Russia restarts natural gas flows to Europe through Nord Stream pipeline, cooling prices and recession fears
- Russia restarted flows of natural gas through the Nord Stream 1 pipeline on Thursday after a routine shutdown.
- European natural gas prices fell, and politicians breathed a sigh of relief as the risk of a catastrophic energy crunch receded.
- However, policymakers will be keeping a close eye on the level of flows as tensions run high over the war in Ukraine.
Russia restarted the flow of natural gas through the Nord Stream 1 pipeline into Europe on Thursday, bringing down gas prices and cooling some concerns about a catastrophic energy crunch this winter.
The Nord Stream 1 pipeline — through which Russia supplies natural gas into Germany and Western Europe — shut down last week for a 10-day maintenance period.
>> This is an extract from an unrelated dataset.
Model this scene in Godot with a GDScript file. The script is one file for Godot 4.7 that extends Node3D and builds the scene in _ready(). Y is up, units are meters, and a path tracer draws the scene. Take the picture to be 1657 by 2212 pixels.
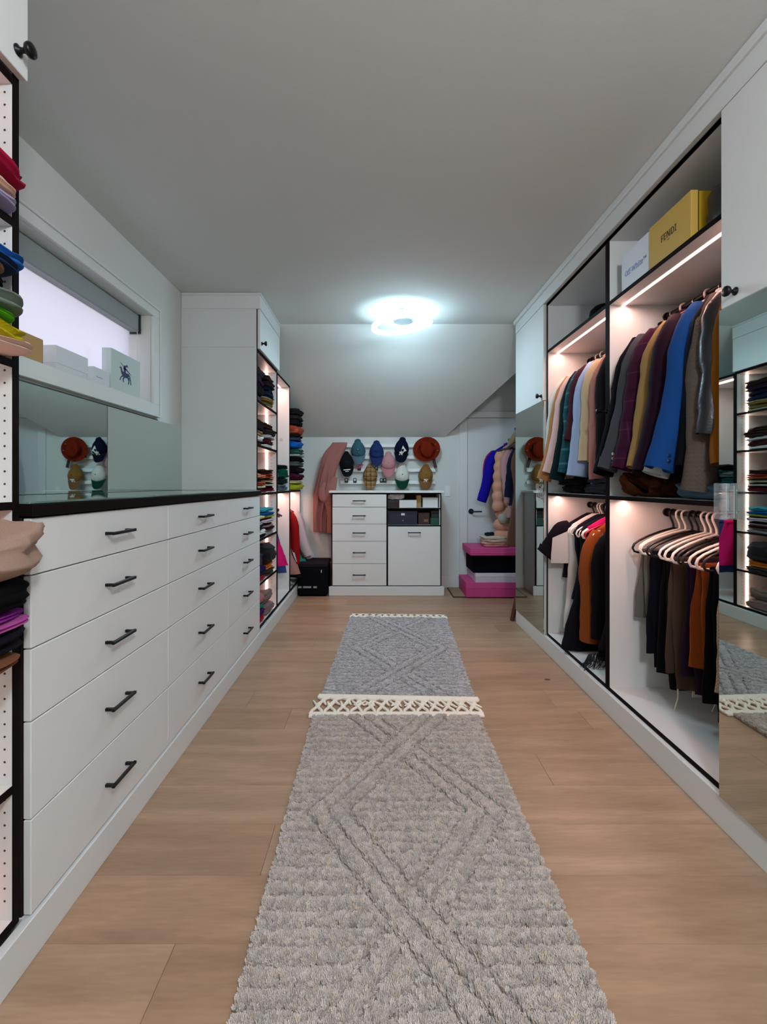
extends Node3D
# A walk-in wardrobe. Metres, y up; "d" below is the distance in front of the camera, z = -d.

const EXPOSURE := 1.12
const SKY_E := 3.0
const LAMP_E := 1.15
const BACK_E := 0.1
const LAMP_ROUND_E := 0.14
const BACK_ROUND_E := 2.05
const STRIP_E := 3.1
const LAMP_C := Color(0.78, 0.93, 1.0)
const BACK_C := Color(0.94, 0.97, 1.0)
const LED_C := Color(1.0, 0.765, 0.70)
const WHITE := "d9dad8"      # melamine
const PAINT := "d6d7d3"      # walls, ceiling, trim
const EDGE := "17100f"       # black edge banding

const PT := 0.018
var rng := RandomNumberGenerator.new()
var noise := FastNoiseLite.new()
var names := {}
var mats := {}
var tex := {}


class MB:
	# Collects triangles. Corners are given counter-clockwise as seen from outside.
	var v := PackedVector3Array()
	var n := PackedVector3Array()
	var uv := PackedVector2Array()
	var ix := PackedInt32Array()

	func flat(pts: Array) -> void:
		var nn: Vector3 = (pts[1] - pts[0]).cross(pts[2] - pts[0]).normalized()
		var b := v.size()
		for p in pts:
			v.append(p)
			n.append(nn)
			uv.append(Vector2.ZERO)
		for i in range(1, pts.size() - 1):
			ix.append_array([b, b + i + 1, b + i])

	func box(lo: Vector3, hi: Vector3, bv := 0.0012) -> MB:
		var a := Vector3(minf(lo.x, hi.x), minf(lo.y, hi.y), minf(lo.z, hi.z))
		var e := Vector3(maxf(lo.x, hi.x), maxf(lo.y, hi.y), maxf(lo.z, hi.z))
		var c := (a + e) / 2.0
		var h := (e - a) / 2.0
		bv = minf(bv, 0.4 * minf(h.x, minf(h.y, h.z)))
		var f := func(sx: float, sy: float, sz: float, k: int) -> Vector3:
			var q := Vector3(sx * (h.x - bv), sy * (h.y - bv), sz * (h.z - bv))
			if k == 0: q.x = sx * h.x
			elif k == 1: q.y = sy * h.y
			else: q.z = sz * h.z
			return c + q
		for s: float in [-1.0, 1.0]:
			var o: Array = [[-1.0, -1.0], [1.0, -1.0], [1.0, 1.0], [-1.0, 1.0]]
			if s < 0: o.reverse()
			flat(o.map(func(t): return f.call(s, t[0], t[1], 0)))
			flat(o.map(func(t): return f.call(t[1], s, t[0], 1)))
			flat(o.map(func(t): return f.call(t[0], t[1], s, 2)))
		if bv <= 0.0: return self
		for s: float in [-1.0, 1.0]:
			for t: float in [-1.0, 1.0]:
				out4([f.call(s, t, -1.0, 0), f.call(s, t, 1.0, 0), f.call(s, t, 1.0, 1), f.call(s, t, -1.0, 1)], Vector3(s, t, 0))
				out4([f.call(s, -1.0, t, 0), f.call(s, 1.0, t, 0), f.call(s, 1.0, t, 2), f.call(s, -1.0, t, 2)], Vector3(s, 0, t))
				out4([f.call(-1.0, s, t, 1), f.call(1.0, s, t, 1), f.call(1.0, s, t, 2), f.call(-1.0, s, t, 2)], Vector3(0, s, t))
				for r: float in [-1.0, 1.0]:
					out4([f.call(s, t, r, 0), f.call(s, t, r, 1), f.call(s, t, r, 2)], Vector3(s, t, r))
		return self

	func out4(p: Array, o: Vector3) -> void:
		if (p[1] - p[0]).cross(p[2] - p[0]).dot(o) < 0: p.reverse()
		flat(p)

	func grid(rows: Array, wrap := false, flip := false) -> MB:
		# rows of points, smooth normals
		var b := v.size()
		var m: int = rows[0].size()
		var acc := PackedVector3Array()
		acc.resize(rows.size() * m)
		var quads := PackedInt32Array()
		for i in rows.size():
			for j in m:
				v.append(rows[i][j])
				uv.append(Vector2(float(j) / (m - (0 if wrap else 1)), float(i) / (rows.size() - 1)))
		for i in rows.size() - 1:
			for j in (m if wrap else m - 1):
				var k := (j + 1) % m
				var q := [i * m + j, i * m + k, (i + 1) * m + k, (i + 1) * m + j]
				if flip: q.reverse()
				var nn: Vector3 = (v[b + q[2]] - v[b + q[0]]).cross(v[b + q[3]] - v[b + q[1]])
				for t in q: acc[t] += nn
				ix.append_array([b + q[0], b + q[2], b + q[1], b + q[0], b + q[3], b + q[2]])
		for t in acc: n.append(t.normalized() if t.length() > 1e-12 else Vector3.UP)
		return self

	func tube(path: Array, r, sides := 8, closed := false, flat_z := 1.0, tail := 0) -> MB:
		var rows := []
		var c := path.size()
		var side := Vector3.ZERO
		for i in c:
			var t: Vector3
			if closed: t = path[(i + 1) % c] - path[(i - 1 + c) % c]
			else:
				var q := mini(i, c - 1 - tail)
				t = path[mini(q + 1, c - 1 - tail)] - path[maxi(q - 1, 0)]
			t = t.normalized()
			if side == Vector3.ZERO:
				side = t.cross(Vector3(0, 0, 1) if absf(t.z) < 0.9 else Vector3(0, 1, 0)).normalized()
			side = (side - t * side.dot(t)).normalized()
			var up := t.cross(side)
			var rr: float = r[i] if r is Array else r
			var row := PackedVector3Array()
			for j in sides:
				var a := TAU * j / sides
				row.append(path[i] + (side * cos(a) + up * sin(a) * flat_z) * rr)
			rows.append(row)
		if closed: rows.append(rows[0])
		else:
			rows.push_front(pin(rows[0], path[0]))
			rows.append(pin(rows[-1], path[-1]))
		return grid(rows, true)

	func pin(row: PackedVector3Array, p: Vector3) -> PackedVector3Array:
		var o := PackedVector3Array()
		for q in row: o.append(p.lerp(q, 0.001))
		return o

	func lathe(prof: Array, at: Vector3, axis := Vector3.UP, sides := 20, squash := Vector2.ONE) -> MB:
		# prof: [radius, along]
		var s := axis.cross(Vector3(0, 0, 1) if absf(axis.z) < 0.9 else Vector3(1, 0, 0)).normalized()
		var u := axis.cross(s)
		var rows := []
		for p in prof:
			var row := PackedVector3Array()
			for j in sides:
				var a := TAU * j / sides
				row.append(at + axis * p[1] + (s * cos(a) * squash.x + u * sin(a) * squash.y) * maxf(p[0], 1e-5))
			rows.append(row)
		return grid(rows, true)

	func cyl(a: Vector3, b: Vector3, r: float, sides := 14) -> MB:
		var l := a.distance_to(b)
		var e := minf(0.0008, r * 0.2)
		return lathe([[0, 0], [r - e, 0], [r - e, 0], [r, e], [r, e], [r, l - e], [r, l - e], [r - e, l], [r - e, l], [0, l]], a, (b - a) / l, sides)

	func slab(poly: Array, up: Vector3) -> MB:
		# a polygon, counter-clockwise seen against up, swept along up
		flat(poly.map(func(p): return p + up))
		var q := poly.duplicate()
		q.reverse()
		flat(q)
		for i in poly.size():
			var k := (i + 1) % poly.size()
			flat([poly[i], poly[k], poly[k] + up, poly[i] + up])
		return self

	func mesh(off := Vector3.ZERO) -> ArrayMesh:
		var vv := v
		if off != Vector3.ZERO:
			vv = PackedVector3Array()
			for p in v: vv.append(p - off)
		var a := []
		a.resize(Mesh.ARRAY_MAX)
		a[Mesh.ARRAY_VERTEX] = vv
		a[Mesh.ARRAY_NORMAL] = n
		a[Mesh.ARRAY_TEX_UV] = uv
		a[Mesh.ARRAY_INDEX] = ix
		var m := ArrayMesh.new()
		m.add_surface_from_arrays(Mesh.PRIMITIVE_TRIANGLES, a)
		return m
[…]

With tensions rising over the war in Ukraine, many politicians believed Russia would not restart the flows.
However, a spokesperson for Nord Stream, the consortium in charge of the pipeline, told Insider on Thursday that flows were up and running again.
"Nord Stream AG has successfully completed all planned maintenance works on its twin gas pipelines within the scheduled period. Gas transmission resumed on 21 July 2022," the consortium said in a statement.
Nord Stream data showed flows were picking up on Thursday, with around 29 million kilowatt hours of gas flowing over a one-hour period. That's around 40% of the gas that was moving through the pipeline this time last year, which is in line with the level of flows seen before the maintenance period.
The price of natural gas has soared this year in Europe, driving up inflation and heaping pressure on the European Union's economy. Natural gas and manufactured gasses made up 22% of the EU's final energy consumption in 2020.
However, the benchmark Dutch TTF natural gas futures price fell on Thursday as Nord Stream flows resumed, and was last down 3.3% to 149.90 euros per megawatt hour. It was still up around 600% from a year earlier.
Given the importance of Russian natural gas to Europe's economy, analysts have said a stop in flows could spell disaster on the continent. Russia has already cut supplies through the Nord Stream pipeline by around 60%, blaming sanctions for holding up the delivery of a piece of equipment from Canada.
Some of those economic fears will have eased on Thursday, although analysts — and Europe's politicians — will be keeping close tabs on flows.
"There can be no guarantee that European dependency on Russian gas will not be used as leverage further down the road," said Antoine Bouvet, senior rates strategist at Dutch bank ING. "An energy crunch over winter still looms large."